** start of SOURCE EXCERPT **

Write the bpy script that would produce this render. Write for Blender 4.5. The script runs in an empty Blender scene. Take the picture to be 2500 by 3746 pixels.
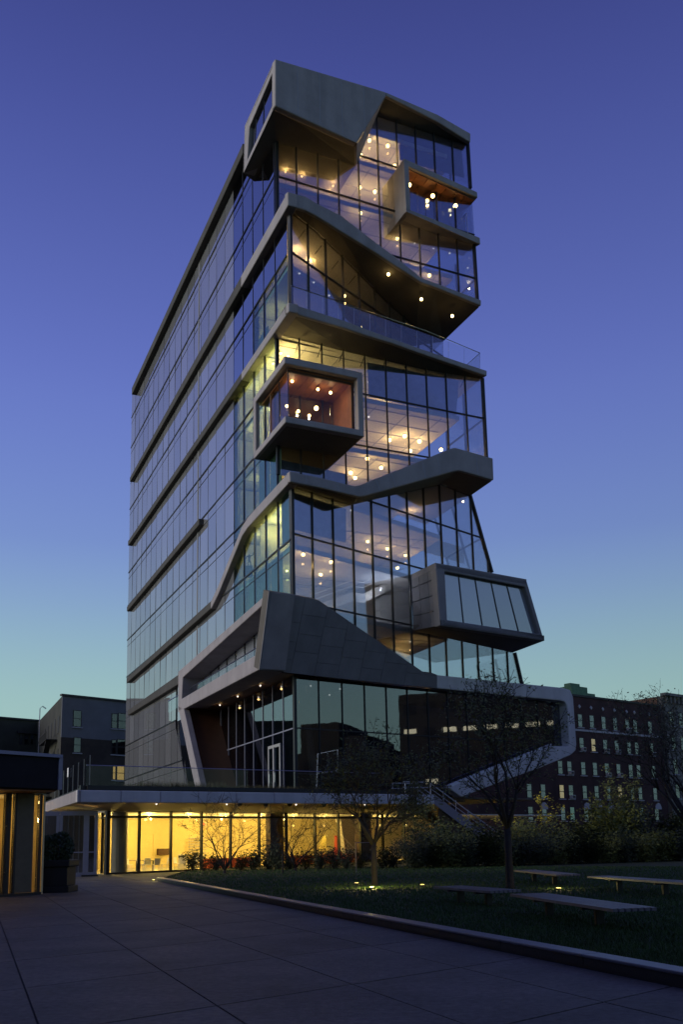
import bpy, bmesh, math, random
from mathutils import Vector, Matrix

# ------------------------------------------------------------------ camera
F, CX, CY = 3430.0, 1250.0, 2470.0            # focal length and principal point in photograph pixels
TH, PH, EYE = math.radians(10.13), math.radians(1.25), 1.9
SC = bpy.context.scene
COL = SC.collection
_r0 = Vector((1, 0, 0)); _u0 = Vector((0, -math.sin(TH), math.cos(TH))); FWD = Vector((0, math.cos(TH), math.sin(TH)))
RGT = math.cos(PH) * _r0 - math.sin(PH) * _u0
UPV = math.sin(PH) * _r0 + math.cos(PH) * _u0
EYEP = Vector((0, 0, EYE))
cam_d = bpy.data.cameras.new('camera'); cam = bpy.data.objects.new('camera', cam_d); COL.objects.link(cam)
cam.matrix_world = Matrix(((RGT.x, UPV.x, -FWD.x, 0), (RGT.y, UPV.y, -FWD.y, 0), (RGT.z, UPV.z, -FWD.z, EYE), (0, 0, 0, 1)))
cam_d.sensor_fit = 'HORIZONTAL'; cam_d.sensor_width = 36.0; cam_d.lens = 36.0 * F / 2500.0
cam_d.shift_x = 0.0; cam_d.shift_y = (CY - 1873.0) / 2500.0
cam_d.clip_start = 0.1; cam_d.clip_end = 6000
SC.camera = cam

# ------------------------------------------------------------------ dusk sky
def lin(h):
    h = h.lstrip('#'); o = []
    for i in (0, 2, 4):
        c = int(h[i:i + 2], 16) / 255
        o.append(c / 12.92 if c < .04045 else ((c + .055) / 1.055) ** 2.4)
    return (*o, 1)
W = bpy.data.worlds.new('World'); SC.world = W; W.use_nodes = True
nt = W.node_tree; nt.nodes.clear()
wo = nt.nodes.new('ShaderNodeOutputWorld'); bg = nt.nodes.new('ShaderNodeBackground')
tc = nt.nodes.new('ShaderNodeTexCoord'); sx = nt.nodes.new('ShaderNodeSeparateXYZ')
ramp = nt.nodes.new('ShaderNodeValToRGB'); ramp.color_ramp.interpolation = 'B_SPLINE'
stops = [(0.0, '#a0bfb0'), (0.08, '#a0c1b8'), (0.15, '#98bbbb'), (0.20, '#8eb0c0'), (0.25, '#83a1c6'), (0.31, '#758ec9'), (0.44, '#6475c2'), (0.53, '#5968b2'), (0.63, '#4a569f'), (0.72, '#3e478b'), (1.0, '#2f366c')]
el = ramp.color_ramp.elements
el[0].position, el[0].color = stops[0][0], lin(stops[0][1]); el[1].position, el[1].color = stops[-1][0], lin(stops[-1][1])
for p, c in stops[1:-1]:
    e = el.new(p); e.color = lin(c)
nt.links.new(tc.outputs['Generated'], sx.inputs[0]); nt.links.new(sx.outputs['Z'], ramp.inputs[0])
az = nt.nodes.new('ShaderNodeMapRange'); az.inputs['From Min'].default_value = -1; az.inputs['From Max'].default_value = 1; az.inputs['To Min'].default_value = 1.17; az.inputs['To Max'].default_value = .80   # the glow is stronger towards the sunset side (left)
nt.links.new(sx.outputs['X'], az.inputs[0]); nt.links.new(ramp.outputs[0], bg.inputs[0]); nt.links.new(az.outputs[0], bg.inputs[1])
nt.links.new(bg.outputs[0], wo.inputs[0])

# ------------------------------------------------------------------ afterglow (soft, from the left, low)
sun_d = bpy.data.lights.new('sun', 'SUN'); sun = bpy.data.objects.new('sun', sun_d); COL.objects.link(sun)
sun_d.energy = 2.0; sun_d.angle = math.radians(28); sun_d.color = (1.0, 0.93, 0.80)
sun.rotation_euler = Vector((0.93, 0.33, -0.22)).to_track_quat('-Z', 'Y').to_euler()

SC.view_settings.view_transform = 'Standard'; SC.view_settings.look = 'None'
SC.view_settings.exposure = 0.0; SC.view_settings.gamma = 1.0; SC.view_settings.use_curve_mapping = False
SC.render.engine = 'CYCLES'
SC.cycles.use_denoising = True; SC.cycles.max_bounces = 8; SC.cycles.transparent_max_bounces = 32
SC.cycles.glossy_bounces = 4; SC.cycles.diffuse_bounces = 3; SC.cycles.sample_clamp_indirect = 4.0
SC.cycles.caustics_reflective = False; SC.cycles.caustics_refractive = False
rnd = random.Random(7)

# ------------------------------------------------------------------ geometry of the place
def ray(u, v): return RGT * ((u - CX) / F) + UPV * ((CY - v) / F) + FWD
class Pl:                                        # vertical wall plane: a point, a compass direction and its normal
    def __init__(s, pt, ang, off=0.0):
        a = math.radians(ang); s.ang = ang
        s.d = Vector((math.sin(a), math.cos(a), 0)); s.n = Vector((math.cos(a), -math.sin(a), 0))
        s.o = Vector((pt[0], pt[1], 0)) + s.n * off
    def off(s, k): return Pl(s.o + s.n * k, s.ang)
    def at(s, u, v):
        d = ray(u, v); return EYEP + d * ((s.o - EYEP).dot(s.n) / d.dot(s.n))
    def st(s, u, v):
        p = s.at(u, v); return ((p - s.o).dot(s.d), p.z)
    def P(s, t, z, k=0.0): return s.o + s.d * t + s.n * k + Vector((0, 0, z))
    def depth(s, p): return -(p - s.o).dot(s.n)
def onz(z, u, v):
    d = ray(u, v); return EYEP + d * ((z - EYE) / d.z)
def at_y(u, v, y):
    d = ray(u, v); return EYEP + d * (y / d.y)
UP = Vector((0, 0, 1))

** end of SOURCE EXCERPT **

### WHAT TO WORK ON
Everything from the first line to the line with "from mathutils import Vector, Matrix" must be repeated exactly, and nothing else. Leave the pictures out.

### ANSWER FOR THIS EXERCISE
Write the bpy script that would produce this render. Write for Blender 4.5. The script runs in an empty Blender scene. Take the picture to be 2500 by 3746 pixels.
import bpy, bmesh, math, random
from mathutils import Vector, Matrix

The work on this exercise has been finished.